アーカイブス「中国へ新幹線輸出は危険」


ブログを更新している暇もあまりないので、今回は、4年前に執筆した「主張」をそのまま転載する。本稿「中国へ新幹線輸出は危険」は、平成15年8月5日付で、われわれのホームページと、提携メールマガジンで配信したものである。先日の日記で紹介した、JR東海葛西敬之会長の論文「新幹線売込み『中国詣で』は国益に反する」(『諸君!』平成16年4月号所収)の半年以上前に、葛西さんと同じ主張をしていたことになる。

以下、再掲。なお、肩書等は、いずれも当時のものである。


中国政府が北京−上海間に計画している高速鉄道をめぐり、日本の「新幹線」方式の採用が有力と報道されている。折しも扇千景国交相が事実上の「売り込み」のために訪中しており、奥田碩日本経団連会長も「ぜひ受注すべき事業」と発言するなど、官民挙げて新幹線の中国輸出に期待が高まっている。

だが私たちは、鉄道の「専門家」という立場からも、またわが国の国益という観点からも、中国への新幹線輸出に断固反対する。私たちとて、中国の大地を日本版の新幹線電車が疾走する様子を想像すると、胸が熱くなる。かつてわが国が運営した南満州鉄道あじあ号」の姿とオーバーラップさせる向きもあろう。けれども、そうした「ロマン」に酔っているうちに、わが国益を損ねる結果となっては、元も子もないのである。

日本の新幹線は、きわめてよくできたシステムである。昭和39年の開業以来、基本的な考え方は変わっていないが、後発の欧州陣以上の安全性・安定性を誇っている。台湾では、日本の実績が評価され、新幹線方式が選ばれた。平成17年には、台北−高雄間に日本から輸出された700系新幹線電車(注、型式名は日本のもの)が走り出す。

けれども注意したいのは、運行システムから軌道・路盤・車両に至るまで、日本が包括受注した台湾と違い、中国はすでに「技術移転が目的」(中国鉄道省幹部)と明言しているのである。つまり、台湾は日本から320両の全車両を輸入して開業に備えるが、中国の場合は、最初の数編成のみ日本から輸入し、車両の量産は中国で行なう方針を明らかにしているのだ。

政・財界のお偉方は、こうした事情を理解して、それでも初期投資分に期待して売り込もうとしているのか、定かではないが、すでに車両メーカ側からは技術流出に対して懸念の声が上がっている。

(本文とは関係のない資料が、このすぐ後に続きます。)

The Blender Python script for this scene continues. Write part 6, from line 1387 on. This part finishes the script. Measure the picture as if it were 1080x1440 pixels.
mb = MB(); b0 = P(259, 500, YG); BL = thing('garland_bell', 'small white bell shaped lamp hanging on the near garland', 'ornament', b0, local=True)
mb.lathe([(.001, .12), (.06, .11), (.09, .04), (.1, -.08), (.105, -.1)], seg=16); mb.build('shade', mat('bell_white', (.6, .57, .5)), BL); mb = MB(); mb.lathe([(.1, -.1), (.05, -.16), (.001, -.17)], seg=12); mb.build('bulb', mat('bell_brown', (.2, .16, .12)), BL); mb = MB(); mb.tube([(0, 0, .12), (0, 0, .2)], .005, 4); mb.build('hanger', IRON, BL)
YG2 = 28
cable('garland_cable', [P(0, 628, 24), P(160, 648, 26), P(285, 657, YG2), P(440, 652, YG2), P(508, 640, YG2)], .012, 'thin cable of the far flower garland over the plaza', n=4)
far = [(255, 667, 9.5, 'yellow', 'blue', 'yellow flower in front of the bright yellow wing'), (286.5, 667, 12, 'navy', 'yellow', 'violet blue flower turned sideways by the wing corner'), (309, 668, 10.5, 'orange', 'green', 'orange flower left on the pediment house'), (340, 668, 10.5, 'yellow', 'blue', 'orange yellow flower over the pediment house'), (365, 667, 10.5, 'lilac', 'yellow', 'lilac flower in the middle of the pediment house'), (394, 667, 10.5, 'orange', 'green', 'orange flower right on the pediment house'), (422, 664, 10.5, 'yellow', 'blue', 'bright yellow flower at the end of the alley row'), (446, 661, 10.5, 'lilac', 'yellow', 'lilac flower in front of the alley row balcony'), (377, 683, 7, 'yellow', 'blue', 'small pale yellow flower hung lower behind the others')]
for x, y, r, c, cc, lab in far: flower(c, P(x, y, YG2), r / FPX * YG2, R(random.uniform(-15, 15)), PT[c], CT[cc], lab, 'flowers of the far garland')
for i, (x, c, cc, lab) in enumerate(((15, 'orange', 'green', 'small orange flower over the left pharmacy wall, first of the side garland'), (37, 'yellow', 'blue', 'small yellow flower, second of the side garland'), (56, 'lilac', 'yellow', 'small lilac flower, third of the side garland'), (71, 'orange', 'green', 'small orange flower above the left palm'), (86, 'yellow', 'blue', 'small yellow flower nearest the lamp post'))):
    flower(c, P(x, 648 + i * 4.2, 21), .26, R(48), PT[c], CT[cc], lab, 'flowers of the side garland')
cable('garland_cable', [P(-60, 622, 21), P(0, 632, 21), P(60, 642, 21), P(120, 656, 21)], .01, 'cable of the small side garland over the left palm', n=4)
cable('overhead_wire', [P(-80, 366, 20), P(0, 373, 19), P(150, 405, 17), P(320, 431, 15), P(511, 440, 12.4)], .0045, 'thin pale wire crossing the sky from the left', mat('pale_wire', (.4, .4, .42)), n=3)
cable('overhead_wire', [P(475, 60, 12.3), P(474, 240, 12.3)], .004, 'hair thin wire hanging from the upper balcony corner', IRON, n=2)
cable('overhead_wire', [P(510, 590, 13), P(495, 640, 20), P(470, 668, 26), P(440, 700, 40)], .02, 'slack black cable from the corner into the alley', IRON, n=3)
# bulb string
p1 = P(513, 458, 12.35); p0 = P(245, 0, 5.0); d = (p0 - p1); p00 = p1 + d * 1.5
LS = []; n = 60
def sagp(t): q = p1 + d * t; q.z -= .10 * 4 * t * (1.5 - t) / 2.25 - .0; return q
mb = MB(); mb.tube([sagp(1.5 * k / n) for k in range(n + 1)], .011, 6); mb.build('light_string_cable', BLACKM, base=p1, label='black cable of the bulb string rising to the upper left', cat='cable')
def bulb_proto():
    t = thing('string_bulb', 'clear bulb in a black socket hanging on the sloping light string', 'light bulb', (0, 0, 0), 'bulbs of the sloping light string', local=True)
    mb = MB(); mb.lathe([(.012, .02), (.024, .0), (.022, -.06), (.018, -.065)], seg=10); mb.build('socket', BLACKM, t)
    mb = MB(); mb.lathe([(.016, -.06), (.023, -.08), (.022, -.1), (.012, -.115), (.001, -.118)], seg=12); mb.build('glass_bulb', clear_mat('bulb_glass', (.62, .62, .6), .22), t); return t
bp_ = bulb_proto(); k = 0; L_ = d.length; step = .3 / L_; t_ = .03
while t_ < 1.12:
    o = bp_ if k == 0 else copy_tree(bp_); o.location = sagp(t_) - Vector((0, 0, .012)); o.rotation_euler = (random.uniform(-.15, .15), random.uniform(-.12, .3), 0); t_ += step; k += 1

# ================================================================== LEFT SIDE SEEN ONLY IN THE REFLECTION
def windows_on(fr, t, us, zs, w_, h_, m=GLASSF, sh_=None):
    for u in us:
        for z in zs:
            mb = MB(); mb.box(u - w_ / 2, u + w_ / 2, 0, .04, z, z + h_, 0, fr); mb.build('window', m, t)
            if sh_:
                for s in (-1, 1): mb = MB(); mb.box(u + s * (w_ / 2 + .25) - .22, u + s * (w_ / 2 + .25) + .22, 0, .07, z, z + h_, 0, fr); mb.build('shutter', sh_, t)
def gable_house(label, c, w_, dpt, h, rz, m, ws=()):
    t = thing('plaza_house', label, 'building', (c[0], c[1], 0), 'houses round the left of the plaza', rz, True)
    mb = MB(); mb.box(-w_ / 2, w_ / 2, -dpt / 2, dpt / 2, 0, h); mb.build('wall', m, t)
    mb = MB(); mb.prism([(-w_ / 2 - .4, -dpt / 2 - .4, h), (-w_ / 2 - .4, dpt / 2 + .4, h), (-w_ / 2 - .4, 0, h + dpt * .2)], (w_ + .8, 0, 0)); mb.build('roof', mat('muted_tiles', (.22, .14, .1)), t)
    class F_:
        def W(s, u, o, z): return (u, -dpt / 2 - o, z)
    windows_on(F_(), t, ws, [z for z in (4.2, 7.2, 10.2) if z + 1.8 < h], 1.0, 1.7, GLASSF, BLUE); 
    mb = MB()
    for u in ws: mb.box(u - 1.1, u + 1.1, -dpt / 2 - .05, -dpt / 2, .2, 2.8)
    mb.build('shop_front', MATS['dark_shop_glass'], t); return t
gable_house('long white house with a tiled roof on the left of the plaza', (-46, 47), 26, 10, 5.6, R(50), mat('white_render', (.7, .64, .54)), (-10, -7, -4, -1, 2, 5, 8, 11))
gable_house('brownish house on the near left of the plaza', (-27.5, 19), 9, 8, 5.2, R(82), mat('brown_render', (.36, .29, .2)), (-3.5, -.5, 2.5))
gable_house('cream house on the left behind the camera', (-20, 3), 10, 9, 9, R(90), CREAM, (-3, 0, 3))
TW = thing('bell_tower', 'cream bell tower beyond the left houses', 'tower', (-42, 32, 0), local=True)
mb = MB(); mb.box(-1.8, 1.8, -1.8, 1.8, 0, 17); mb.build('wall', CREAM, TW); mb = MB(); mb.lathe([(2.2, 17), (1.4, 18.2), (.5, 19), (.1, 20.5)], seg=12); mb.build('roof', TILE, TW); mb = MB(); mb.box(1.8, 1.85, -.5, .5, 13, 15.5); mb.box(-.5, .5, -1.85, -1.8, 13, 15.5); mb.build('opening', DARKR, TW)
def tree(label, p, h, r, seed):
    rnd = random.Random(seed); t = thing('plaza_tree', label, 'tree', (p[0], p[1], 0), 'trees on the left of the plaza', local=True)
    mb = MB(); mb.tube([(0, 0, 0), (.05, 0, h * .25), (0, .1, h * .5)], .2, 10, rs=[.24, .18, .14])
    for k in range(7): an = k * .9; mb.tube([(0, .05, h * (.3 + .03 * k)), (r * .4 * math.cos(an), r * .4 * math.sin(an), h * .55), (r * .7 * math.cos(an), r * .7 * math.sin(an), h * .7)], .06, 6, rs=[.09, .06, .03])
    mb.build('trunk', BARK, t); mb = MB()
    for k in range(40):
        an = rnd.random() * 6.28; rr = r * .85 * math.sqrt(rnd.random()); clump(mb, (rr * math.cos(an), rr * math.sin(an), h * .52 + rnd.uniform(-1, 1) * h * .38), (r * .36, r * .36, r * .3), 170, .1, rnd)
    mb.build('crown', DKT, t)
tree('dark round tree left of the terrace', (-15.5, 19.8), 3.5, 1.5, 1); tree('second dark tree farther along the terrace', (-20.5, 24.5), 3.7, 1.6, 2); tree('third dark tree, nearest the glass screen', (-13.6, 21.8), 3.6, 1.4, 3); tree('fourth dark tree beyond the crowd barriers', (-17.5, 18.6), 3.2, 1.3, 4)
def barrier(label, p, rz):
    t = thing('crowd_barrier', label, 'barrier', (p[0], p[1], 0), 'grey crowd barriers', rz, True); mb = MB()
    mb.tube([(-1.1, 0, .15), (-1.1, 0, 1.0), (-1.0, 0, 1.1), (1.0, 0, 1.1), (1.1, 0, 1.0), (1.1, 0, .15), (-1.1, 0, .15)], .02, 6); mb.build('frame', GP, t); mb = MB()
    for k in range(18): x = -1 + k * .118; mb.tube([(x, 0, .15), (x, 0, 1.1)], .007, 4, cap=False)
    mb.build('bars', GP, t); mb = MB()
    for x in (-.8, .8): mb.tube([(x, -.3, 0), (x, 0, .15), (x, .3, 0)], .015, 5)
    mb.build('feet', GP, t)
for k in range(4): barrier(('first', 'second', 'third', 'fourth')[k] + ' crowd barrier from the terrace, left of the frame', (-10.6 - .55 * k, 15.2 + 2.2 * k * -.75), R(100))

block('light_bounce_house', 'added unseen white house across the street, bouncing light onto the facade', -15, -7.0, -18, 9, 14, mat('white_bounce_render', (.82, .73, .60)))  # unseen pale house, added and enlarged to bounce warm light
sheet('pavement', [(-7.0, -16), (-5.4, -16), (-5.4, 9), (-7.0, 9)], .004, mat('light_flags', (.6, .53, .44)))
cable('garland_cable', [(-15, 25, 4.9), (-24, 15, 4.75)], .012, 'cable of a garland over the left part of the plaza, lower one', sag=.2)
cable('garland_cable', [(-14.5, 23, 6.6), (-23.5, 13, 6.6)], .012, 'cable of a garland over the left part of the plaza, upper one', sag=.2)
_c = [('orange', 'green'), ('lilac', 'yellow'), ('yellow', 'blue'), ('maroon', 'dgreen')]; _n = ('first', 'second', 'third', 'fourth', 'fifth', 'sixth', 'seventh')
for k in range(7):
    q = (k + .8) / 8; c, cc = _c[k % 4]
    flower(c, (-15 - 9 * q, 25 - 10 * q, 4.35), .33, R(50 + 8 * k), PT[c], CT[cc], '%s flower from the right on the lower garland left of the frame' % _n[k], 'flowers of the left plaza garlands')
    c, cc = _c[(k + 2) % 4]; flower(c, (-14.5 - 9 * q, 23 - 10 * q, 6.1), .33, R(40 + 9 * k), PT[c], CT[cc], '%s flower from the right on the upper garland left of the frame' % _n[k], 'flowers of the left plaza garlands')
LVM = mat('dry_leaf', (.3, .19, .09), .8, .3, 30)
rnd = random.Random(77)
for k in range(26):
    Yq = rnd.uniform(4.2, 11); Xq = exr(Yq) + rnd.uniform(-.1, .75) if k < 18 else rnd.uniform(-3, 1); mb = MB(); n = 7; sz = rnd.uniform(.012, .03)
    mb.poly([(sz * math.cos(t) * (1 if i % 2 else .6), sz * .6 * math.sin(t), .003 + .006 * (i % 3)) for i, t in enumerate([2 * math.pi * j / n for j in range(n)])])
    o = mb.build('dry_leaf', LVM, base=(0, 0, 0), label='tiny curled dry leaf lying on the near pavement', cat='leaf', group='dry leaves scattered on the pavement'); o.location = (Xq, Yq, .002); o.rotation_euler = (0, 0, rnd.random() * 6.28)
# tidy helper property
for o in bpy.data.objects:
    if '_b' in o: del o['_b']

すなわち、中国の車両メーカが日本の新幹線電車に匹敵する完成度の車両を製作できるようになれば、世界の鉄道車両市場で日本企業が決定的な痛手を受けることは必至だからである。

さらに、中国への新幹線輸出は、わが国の鉄道旅客輸送の大動脈たる新幹線システムの「中枢」を中国に売り渡すに等しいことに、気づかねばならない。冷戦時代に建設が進められた青函トンネルでは、各国の鉄道関係者の見学を受け入れたが、旧ソ連による見学だけは決して認めなかった。こうした「安全保障」上の視点が、あまりに無視されすぎているのではないか。

中国は、国連人権委員会EUが提案した「北朝鮮による日本人拉致非難決議」に、ロシア・マレーシア・ヴェトナムなどとともに「反対」票を投じた(すなわち、日本より北朝鮮側についた)国である。そうした国に、日本の新幹線を輸出することが真にわが国益にかなうといえようか。その答えは、自ずと明らかであろう。